We didn't find one piece of pronghorn kid in any coyote's stomach—but we did find plenty of rodents that competed with pronghorn for food — oh, and one sage grouse. We also discovered that the only place suitable for antelope kids to graze after being weaned was a part of the refuge that was burned a few years back. The rest of the refuge was overrun with overgrazed sagebrush and grass habitat.
But the most interesting development from that event involved the fellow at the table next to us, looking at female coyote reproductive tracts. He had a theory that in the past 100 years coyotes have changed their lifestyle. Instead of having territories like wolves, they've become foot-loose-and-fancy-free polygamists.

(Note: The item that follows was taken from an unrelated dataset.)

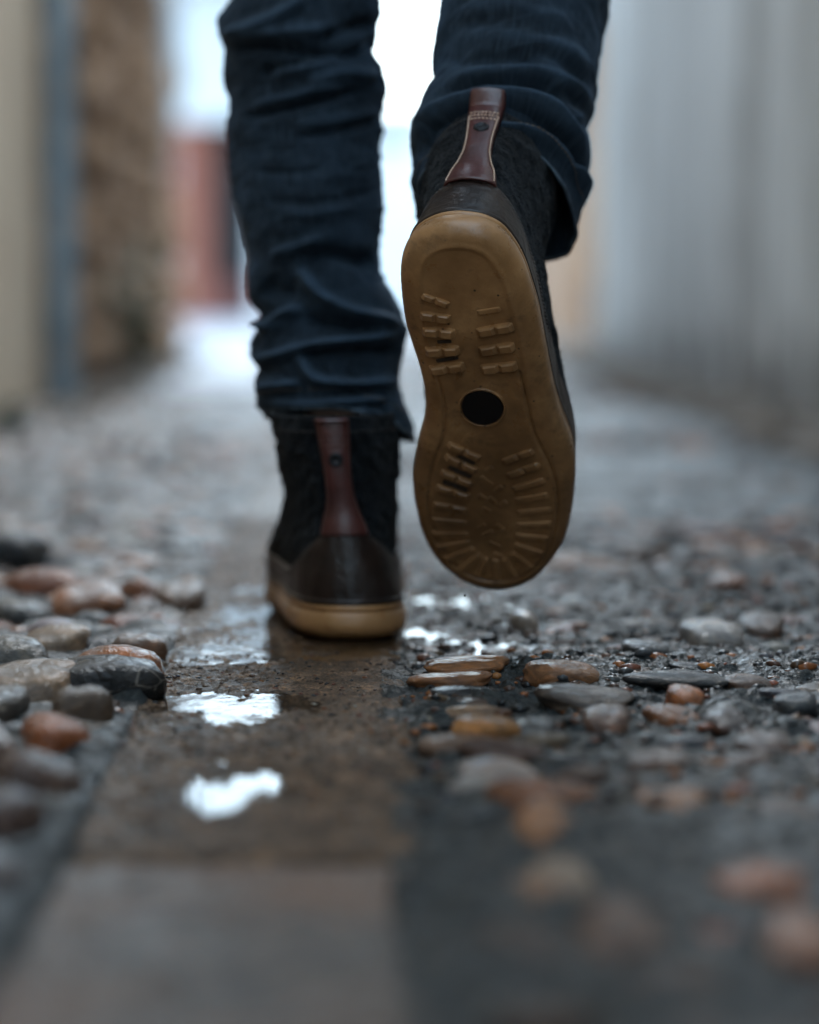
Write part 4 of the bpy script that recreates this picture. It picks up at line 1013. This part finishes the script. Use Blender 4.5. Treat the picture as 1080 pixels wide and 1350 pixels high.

As it turned out he was correct. Coyotes today no longer live in groups and family units; they are wanderers with one male running with up to three or four females. Instead of each female producing three of four puppies, they give birth to five or six. This means the coyote population is increasing — not declining as planned by the PARC trappers — and as such, have left their ancestral range and spread all over North and South America. It makes perfect sense as to why there are now coyotes from Maine to Los Angeles.
In the Northeast, there's now apparently a cross between a wolf/dog/coyote that's wise to man's attempts to kill them, which means, "It doesn't pay to fool around with Mother Nature..." or, put another way, "You ain't seen nothin' yet!"